**EXERCISE BRIEF**
Reproduce each line that includes the word "from".

**DATA LINES**
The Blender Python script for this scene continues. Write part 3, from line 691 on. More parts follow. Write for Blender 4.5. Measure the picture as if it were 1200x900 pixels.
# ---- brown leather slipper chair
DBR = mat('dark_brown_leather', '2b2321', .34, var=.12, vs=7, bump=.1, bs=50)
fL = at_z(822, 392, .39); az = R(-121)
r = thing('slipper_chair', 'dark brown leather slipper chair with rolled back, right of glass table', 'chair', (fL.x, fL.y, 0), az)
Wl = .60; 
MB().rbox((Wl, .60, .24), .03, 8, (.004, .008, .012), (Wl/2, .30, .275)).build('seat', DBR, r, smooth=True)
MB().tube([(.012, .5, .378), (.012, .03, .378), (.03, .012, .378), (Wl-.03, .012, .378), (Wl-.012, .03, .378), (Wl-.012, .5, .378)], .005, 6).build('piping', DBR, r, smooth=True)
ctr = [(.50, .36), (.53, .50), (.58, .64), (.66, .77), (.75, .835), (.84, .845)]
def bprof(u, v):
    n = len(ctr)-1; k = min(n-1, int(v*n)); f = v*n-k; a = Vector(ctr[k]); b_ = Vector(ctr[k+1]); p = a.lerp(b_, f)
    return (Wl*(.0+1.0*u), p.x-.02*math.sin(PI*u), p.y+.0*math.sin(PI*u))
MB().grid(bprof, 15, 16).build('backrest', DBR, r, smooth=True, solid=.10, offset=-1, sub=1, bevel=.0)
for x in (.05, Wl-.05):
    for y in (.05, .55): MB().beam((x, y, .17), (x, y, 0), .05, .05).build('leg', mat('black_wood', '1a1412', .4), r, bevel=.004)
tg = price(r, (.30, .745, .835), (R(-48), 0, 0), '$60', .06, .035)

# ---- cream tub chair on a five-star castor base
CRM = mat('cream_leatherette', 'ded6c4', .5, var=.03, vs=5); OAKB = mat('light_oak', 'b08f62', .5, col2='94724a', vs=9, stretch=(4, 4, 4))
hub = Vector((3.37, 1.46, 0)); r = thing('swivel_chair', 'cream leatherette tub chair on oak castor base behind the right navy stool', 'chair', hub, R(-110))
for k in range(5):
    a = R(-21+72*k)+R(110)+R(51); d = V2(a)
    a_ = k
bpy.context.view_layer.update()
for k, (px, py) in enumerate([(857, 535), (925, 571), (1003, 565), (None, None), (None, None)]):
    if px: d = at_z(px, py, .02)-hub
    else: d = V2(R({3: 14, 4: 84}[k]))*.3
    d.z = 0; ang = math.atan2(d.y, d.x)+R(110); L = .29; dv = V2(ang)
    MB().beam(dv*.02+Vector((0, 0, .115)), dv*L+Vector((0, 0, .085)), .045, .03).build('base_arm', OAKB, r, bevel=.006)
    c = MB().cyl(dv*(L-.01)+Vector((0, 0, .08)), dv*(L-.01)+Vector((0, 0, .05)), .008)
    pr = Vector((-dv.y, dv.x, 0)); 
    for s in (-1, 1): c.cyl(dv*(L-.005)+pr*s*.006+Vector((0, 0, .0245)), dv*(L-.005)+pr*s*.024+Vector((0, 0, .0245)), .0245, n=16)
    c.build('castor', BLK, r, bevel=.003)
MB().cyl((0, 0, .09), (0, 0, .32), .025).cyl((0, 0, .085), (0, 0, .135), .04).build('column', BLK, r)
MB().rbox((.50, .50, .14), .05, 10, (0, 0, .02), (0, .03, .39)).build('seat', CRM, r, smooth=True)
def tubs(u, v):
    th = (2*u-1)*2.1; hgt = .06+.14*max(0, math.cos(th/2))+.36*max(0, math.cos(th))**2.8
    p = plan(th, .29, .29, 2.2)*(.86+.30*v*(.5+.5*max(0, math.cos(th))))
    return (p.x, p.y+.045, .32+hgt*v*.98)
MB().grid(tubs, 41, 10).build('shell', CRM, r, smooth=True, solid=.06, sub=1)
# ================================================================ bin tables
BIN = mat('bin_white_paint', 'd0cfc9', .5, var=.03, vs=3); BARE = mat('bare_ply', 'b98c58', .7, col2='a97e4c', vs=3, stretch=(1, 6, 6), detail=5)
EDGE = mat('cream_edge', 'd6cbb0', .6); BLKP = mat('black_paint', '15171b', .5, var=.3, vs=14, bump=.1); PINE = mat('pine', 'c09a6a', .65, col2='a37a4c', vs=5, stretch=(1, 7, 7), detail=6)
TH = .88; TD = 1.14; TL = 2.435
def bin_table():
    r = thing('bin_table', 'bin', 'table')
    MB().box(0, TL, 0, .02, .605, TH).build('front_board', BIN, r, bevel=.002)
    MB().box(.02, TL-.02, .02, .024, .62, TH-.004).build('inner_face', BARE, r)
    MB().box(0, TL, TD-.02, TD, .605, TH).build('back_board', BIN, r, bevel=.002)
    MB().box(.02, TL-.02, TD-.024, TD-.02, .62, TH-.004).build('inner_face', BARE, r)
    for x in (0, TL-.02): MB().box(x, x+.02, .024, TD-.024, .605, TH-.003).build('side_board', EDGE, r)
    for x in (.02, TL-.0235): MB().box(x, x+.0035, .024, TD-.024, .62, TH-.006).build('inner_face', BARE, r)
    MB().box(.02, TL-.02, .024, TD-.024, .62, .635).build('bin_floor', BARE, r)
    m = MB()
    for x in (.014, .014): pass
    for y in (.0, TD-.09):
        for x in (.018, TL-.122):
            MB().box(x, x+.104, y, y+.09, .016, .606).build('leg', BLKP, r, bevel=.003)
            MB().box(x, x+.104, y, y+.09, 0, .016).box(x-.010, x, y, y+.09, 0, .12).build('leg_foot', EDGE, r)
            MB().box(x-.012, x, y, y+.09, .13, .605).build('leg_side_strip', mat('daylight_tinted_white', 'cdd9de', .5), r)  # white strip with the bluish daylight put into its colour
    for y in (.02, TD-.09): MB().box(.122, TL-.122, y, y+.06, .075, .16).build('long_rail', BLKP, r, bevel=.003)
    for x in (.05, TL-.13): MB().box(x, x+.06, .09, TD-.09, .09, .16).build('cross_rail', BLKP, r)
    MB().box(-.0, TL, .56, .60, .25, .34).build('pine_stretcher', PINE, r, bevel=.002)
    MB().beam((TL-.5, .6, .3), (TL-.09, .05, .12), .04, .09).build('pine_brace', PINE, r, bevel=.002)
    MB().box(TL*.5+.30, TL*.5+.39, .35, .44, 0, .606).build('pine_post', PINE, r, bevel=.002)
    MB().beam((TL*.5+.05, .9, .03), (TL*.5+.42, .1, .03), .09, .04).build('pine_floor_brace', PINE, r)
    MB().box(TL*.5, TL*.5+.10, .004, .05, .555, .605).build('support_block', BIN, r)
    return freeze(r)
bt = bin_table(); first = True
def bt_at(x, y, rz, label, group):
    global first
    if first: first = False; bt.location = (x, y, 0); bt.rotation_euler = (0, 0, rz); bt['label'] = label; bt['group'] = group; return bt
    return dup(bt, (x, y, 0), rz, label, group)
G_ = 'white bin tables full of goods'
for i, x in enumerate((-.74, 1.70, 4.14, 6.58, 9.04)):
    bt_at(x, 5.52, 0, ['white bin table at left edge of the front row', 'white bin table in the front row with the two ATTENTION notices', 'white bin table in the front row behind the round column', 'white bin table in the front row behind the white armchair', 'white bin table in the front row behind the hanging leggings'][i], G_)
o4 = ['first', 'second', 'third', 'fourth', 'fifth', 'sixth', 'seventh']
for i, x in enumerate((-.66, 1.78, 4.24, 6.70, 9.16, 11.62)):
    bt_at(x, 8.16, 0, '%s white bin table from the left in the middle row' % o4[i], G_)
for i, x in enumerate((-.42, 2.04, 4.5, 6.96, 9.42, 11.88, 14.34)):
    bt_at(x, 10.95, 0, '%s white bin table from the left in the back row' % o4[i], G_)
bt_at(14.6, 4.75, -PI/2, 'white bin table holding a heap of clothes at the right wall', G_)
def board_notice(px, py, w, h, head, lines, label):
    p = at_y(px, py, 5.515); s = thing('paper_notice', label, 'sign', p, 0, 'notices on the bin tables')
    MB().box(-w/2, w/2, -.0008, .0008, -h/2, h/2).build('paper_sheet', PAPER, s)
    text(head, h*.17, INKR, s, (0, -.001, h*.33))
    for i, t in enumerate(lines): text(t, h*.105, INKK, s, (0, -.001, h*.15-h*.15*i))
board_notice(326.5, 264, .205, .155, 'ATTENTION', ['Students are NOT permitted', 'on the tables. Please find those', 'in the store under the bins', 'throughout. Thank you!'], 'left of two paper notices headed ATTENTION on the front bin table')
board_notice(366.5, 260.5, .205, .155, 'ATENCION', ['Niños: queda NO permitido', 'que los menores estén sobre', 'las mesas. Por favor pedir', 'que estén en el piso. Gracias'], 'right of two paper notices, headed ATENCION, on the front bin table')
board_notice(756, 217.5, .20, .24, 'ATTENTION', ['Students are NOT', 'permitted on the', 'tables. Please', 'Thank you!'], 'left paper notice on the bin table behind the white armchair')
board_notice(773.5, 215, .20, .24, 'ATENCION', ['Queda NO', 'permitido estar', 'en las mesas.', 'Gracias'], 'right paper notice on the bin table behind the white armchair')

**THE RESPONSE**
The Blender Python script for this scene continues. Write part 3, from line 691 on. More parts follow. Write for Blender 4.5. Measure the picture as if it were 1200x900 pixels.
    bt_at(x, 8.16, 0, '%s white bin table from the left in the middle row' % o4[i], G_)
    bt_at(x, 10.95, 0, '%s white bin table from the left in the back row' % o4[i], G_)